*RECORDS FOR THE TASK:*
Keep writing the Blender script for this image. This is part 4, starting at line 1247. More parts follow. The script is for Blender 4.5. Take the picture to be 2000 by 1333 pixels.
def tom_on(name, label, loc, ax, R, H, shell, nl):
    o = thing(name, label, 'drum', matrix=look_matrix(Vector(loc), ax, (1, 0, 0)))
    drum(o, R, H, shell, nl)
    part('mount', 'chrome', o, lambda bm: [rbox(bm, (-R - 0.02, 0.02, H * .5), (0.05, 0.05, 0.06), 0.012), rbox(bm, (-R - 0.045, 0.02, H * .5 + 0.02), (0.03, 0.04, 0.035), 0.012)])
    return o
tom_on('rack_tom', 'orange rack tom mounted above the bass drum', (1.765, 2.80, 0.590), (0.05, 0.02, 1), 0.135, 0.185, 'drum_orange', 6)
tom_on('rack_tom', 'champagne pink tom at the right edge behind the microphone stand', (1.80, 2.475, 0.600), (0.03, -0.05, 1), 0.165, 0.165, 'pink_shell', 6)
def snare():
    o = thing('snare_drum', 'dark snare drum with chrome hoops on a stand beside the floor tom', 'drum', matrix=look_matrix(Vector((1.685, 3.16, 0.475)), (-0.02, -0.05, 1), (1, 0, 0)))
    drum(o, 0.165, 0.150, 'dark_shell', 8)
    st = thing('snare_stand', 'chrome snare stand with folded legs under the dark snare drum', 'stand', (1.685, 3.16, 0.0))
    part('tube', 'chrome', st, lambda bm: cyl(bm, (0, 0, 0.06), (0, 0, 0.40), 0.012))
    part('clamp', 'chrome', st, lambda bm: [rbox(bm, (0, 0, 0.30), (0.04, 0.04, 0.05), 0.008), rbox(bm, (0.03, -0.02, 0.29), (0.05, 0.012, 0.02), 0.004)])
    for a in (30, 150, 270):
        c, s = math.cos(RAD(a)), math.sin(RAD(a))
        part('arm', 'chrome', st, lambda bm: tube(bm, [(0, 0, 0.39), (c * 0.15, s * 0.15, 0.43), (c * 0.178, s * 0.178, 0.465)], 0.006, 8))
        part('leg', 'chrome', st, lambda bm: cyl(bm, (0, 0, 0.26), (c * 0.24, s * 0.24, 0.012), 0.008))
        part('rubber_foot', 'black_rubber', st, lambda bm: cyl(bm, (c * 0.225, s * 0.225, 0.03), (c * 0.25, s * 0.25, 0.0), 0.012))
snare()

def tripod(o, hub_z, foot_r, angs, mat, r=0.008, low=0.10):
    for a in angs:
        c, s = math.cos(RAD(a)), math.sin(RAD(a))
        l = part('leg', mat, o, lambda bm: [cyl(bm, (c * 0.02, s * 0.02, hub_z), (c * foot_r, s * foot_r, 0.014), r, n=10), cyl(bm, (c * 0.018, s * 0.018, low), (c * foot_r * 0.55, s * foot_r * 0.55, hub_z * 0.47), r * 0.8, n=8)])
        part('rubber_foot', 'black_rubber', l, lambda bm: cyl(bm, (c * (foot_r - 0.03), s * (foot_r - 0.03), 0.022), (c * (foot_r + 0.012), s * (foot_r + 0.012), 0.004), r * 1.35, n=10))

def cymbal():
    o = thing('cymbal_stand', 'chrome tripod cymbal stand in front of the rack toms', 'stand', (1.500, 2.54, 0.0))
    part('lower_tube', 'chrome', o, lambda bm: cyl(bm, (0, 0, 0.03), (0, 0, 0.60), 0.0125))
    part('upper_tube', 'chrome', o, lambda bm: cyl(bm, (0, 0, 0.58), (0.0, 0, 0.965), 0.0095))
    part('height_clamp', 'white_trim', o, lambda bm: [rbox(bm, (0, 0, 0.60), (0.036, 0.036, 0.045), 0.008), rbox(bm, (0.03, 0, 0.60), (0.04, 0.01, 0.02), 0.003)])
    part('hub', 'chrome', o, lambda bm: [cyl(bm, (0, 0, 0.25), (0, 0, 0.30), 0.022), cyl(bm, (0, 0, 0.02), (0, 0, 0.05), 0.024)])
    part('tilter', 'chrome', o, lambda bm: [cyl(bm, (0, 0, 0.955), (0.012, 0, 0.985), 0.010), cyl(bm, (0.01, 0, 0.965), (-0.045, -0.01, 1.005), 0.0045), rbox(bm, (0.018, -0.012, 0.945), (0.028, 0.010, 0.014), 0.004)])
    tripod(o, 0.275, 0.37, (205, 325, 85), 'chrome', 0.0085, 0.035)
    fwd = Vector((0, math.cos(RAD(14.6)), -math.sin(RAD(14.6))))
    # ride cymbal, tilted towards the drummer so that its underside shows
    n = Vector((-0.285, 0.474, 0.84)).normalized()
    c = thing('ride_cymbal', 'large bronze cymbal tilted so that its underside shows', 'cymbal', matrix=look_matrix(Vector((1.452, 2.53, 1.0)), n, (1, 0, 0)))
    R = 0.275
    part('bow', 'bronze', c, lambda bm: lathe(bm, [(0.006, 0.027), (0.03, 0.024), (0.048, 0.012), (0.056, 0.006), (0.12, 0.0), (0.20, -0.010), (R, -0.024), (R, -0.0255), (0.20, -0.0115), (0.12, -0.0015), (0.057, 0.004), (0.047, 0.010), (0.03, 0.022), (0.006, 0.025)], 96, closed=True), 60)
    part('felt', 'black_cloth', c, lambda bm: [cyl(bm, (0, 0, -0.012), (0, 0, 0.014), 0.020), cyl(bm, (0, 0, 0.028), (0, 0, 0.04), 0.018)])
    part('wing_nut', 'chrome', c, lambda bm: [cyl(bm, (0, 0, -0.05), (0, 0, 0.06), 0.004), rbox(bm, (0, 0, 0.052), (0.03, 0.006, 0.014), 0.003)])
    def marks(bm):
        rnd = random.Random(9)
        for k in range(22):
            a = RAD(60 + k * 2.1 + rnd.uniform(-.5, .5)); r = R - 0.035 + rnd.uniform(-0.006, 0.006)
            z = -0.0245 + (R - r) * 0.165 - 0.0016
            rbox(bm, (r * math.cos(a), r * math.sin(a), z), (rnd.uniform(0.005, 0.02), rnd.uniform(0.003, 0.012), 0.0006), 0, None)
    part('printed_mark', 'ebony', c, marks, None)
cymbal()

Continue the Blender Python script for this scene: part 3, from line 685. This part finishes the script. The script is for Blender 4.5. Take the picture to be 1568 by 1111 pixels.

*SET TASK:* All of the entries should be written out again exactly.

*RESULT OF THIS TASK:*
Keep writing the Blender script for this image. This is part 4, starting at line 1247. More parts follow. The script is for Blender 4.5. Take the picture to be 2000 by 1333 pixels.
def tom_on(name, label, loc, ax, R, H, shell, nl):
    o = thing(name, label, 'drum', matrix=look_matrix(Vector(loc), ax, (1, 0, 0)))
    drum(o, R, H, shell, nl)
    part('mount', 'chrome', o, lambda bm: [rbox(bm, (-R - 0.02, 0.02, H * .5), (0.05, 0.05, 0.06), 0.012), rbox(bm, (-R - 0.045, 0.02, H * .5 + 0.02), (0.03, 0.04, 0.035), 0.012)])
    return o
tom_on('rack_tom', 'orange rack tom mounted above the bass drum', (1.765, 2.80, 0.590), (0.05, 0.02, 1), 0.135, 0.185, 'drum_orange', 6)
tom_on('rack_tom', 'champagne pink tom at the right edge behind the microphone stand', (1.80, 2.475, 0.600), (0.03, -0.05, 1), 0.165, 0.165, 'pink_shell', 6)
def snare():
    o = thing('snare_drum', 'dark snare drum with chrome hoops on a stand beside the floor tom', 'drum', matrix=look_matrix(Vector((1.685, 3.16, 0.475)), (-0.02, -0.05, 1), (1, 0, 0)))
    drum(o, 0.165, 0.150, 'dark_shell', 8)
    st = thing('snare_stand', 'chrome snare stand with folded legs under the dark snare drum', 'stand', (1.685, 3.16, 0.0))
    part('tube', 'chrome', st, lambda bm: cyl(bm, (0, 0, 0.06), (0, 0, 0.40), 0.012))
    part('clamp', 'chrome', st, lambda bm: [rbox(bm, (0, 0, 0.30), (0.04, 0.04, 0.05), 0.008), rbox(bm, (0.03, -0.02, 0.29), (0.05, 0.012, 0.02), 0.004)])
    for a in (30, 150, 270):
        c, s = math.cos(RAD(a)), math.sin(RAD(a))
        part('arm', 'chrome', st, lambda bm: tube(bm, [(0, 0, 0.39), (c * 0.15, s * 0.15, 0.43), (c * 0.178, s * 0.178, 0.465)], 0.006, 8))
        part('leg', 'chrome', st, lambda bm: cyl(bm, (0, 0, 0.26), (c * 0.24, s * 0.24, 0.012), 0.008))
        part('rubber_foot', 'black_rubber', st, lambda bm: cyl(bm, (c * 0.225, s * 0.225, 0.03), (c * 0.25, s * 0.25, 0.0), 0.012))
snare()

def tripod(o, hub_z, foot_r, angs, mat, r=0.008, low=0.10):
    for a in angs:
        c, s = math.cos(RAD(a)), math.sin(RAD(a))
        l = part('leg', mat, o, lambda bm: [cyl(bm, (c * 0.02, s * 0.02, hub_z), (c * foot_r, s * foot_r, 0.014), r, n=10), cyl(bm, (c * 0.018, s * 0.018, low), (c * foot_r * 0.55, s * foot_r * 0.55, hub_z * 0.47), r * 0.8, n=8)])
        part('rubber_foot', 'black_rubber', l, lambda bm: cyl(bm, (c * (foot_r - 0.03), s * (foot_r - 0.03), 0.022), (c * (foot_r + 0.012), s * (foot_r + 0.012), 0.004), r * 1.35, n=10))

def cymbal():
    o = thing('cymbal_stand', 'chrome tripod cymbal stand in front of the rack toms', 'stand', (1.500, 2.54, 0.0))
    part('lower_tube', 'chrome', o, lambda bm: cyl(bm, (0, 0, 0.03), (0, 0, 0.60), 0.0125))
    part('upper_tube', 'chrome', o, lambda bm: cyl(bm, (0, 0, 0.58), (0.0, 0, 0.965), 0.0095))
    part('height_clamp', 'white_trim', o, lambda bm: [rbox(bm, (0, 0, 0.60), (0.036, 0.036, 0.045), 0.008), rbox(bm, (0.03, 0, 0.60), (0.04, 0.01, 0.02), 0.003)])
    part('hub', 'chrome', o, lambda bm: [cyl(bm, (0, 0, 0.25), (0, 0, 0.30), 0.022), cyl(bm, (0, 0, 0.02), (0, 0, 0.05), 0.024)])
    part('tilter', 'chrome', o, lambda bm: [cyl(bm, (0, 0, 0.955), (0.012, 0, 0.985), 0.010), cyl(bm, (0.01, 0, 0.965), (-0.045, -0.01, 1.005), 0.0045), rbox(bm, (0.018, -0.012, 0.945), (0.028, 0.010, 0.014), 0.004)])
    tripod(o, 0.275, 0.37, (205, 325, 85), 'chrome', 0.0085, 0.035)
    fwd = Vector((0, math.cos(RAD(14.6)), -math.sin(RAD(14.6))))
    # ride cymbal, tilted towards the drummer so that its underside shows
    n = Vector((-0.285, 0.474, 0.84)).normalized()
    c = thing('ride_cymbal', 'large bronze cymbal tilted so that its underside shows', 'cymbal', matrix=look_matrix(Vector((1.452, 2.53, 1.0)), n, (1, 0, 0)))
    R = 0.275
    part('bow', 'bronze', c, lambda bm: lathe(bm, [(0.006, 0.027), (0.03, 0.024), (0.048, 0.012), (0.056, 0.006), (0.12, 0.0), (0.20, -0.010), (R, -0.024), (R, -0.0255), (0.20, -0.0115), (0.12, -0.0015), (0.057, 0.004), (0.047, 0.010), (0.03, 0.022), (0.006, 0.025)], 96, closed=True), 60)
    part('felt', 'black_cloth', c, lambda bm: [cyl(bm, (0, 0, -0.012), (0, 0, 0.014), 0.020), cyl(bm, (0, 0, 0.028), (0, 0, 0.04), 0.018)])
    part('wing_nut', 'chrome', c, lambda bm: [cyl(bm, (0, 0, -0.05), (0, 0, 0.06), 0.004), rbox(bm, (0, 0, 0.052), (0.03, 0.006, 0.014), 0.003)])
    def marks(bm):
        rnd = random.Random(9)
        for k in range(22):
            a = RAD(60 + k * 2.1 + rnd.uniform(-.5, .5)); r = R - 0.035 + rnd.uniform(-0.006, 0.006)
            z = -0.0245 + (R - r) * 0.165 - 0.0016
            rbox(bm, (r * math.cos(a), r * math.sin(a), z), (rnd.uniform(0.005, 0.02), rnd.uniform(0.003, 0.012), 0.0006), 0, None)
    part('printed_mark', 'ebony', c, marks, None)
cymbal()

Continue the Blender Python script for this scene: part 3, from line 685. This part finishes the script. The script is for Blender 4.5. Take the picture to be 1568 by 1111 pixels.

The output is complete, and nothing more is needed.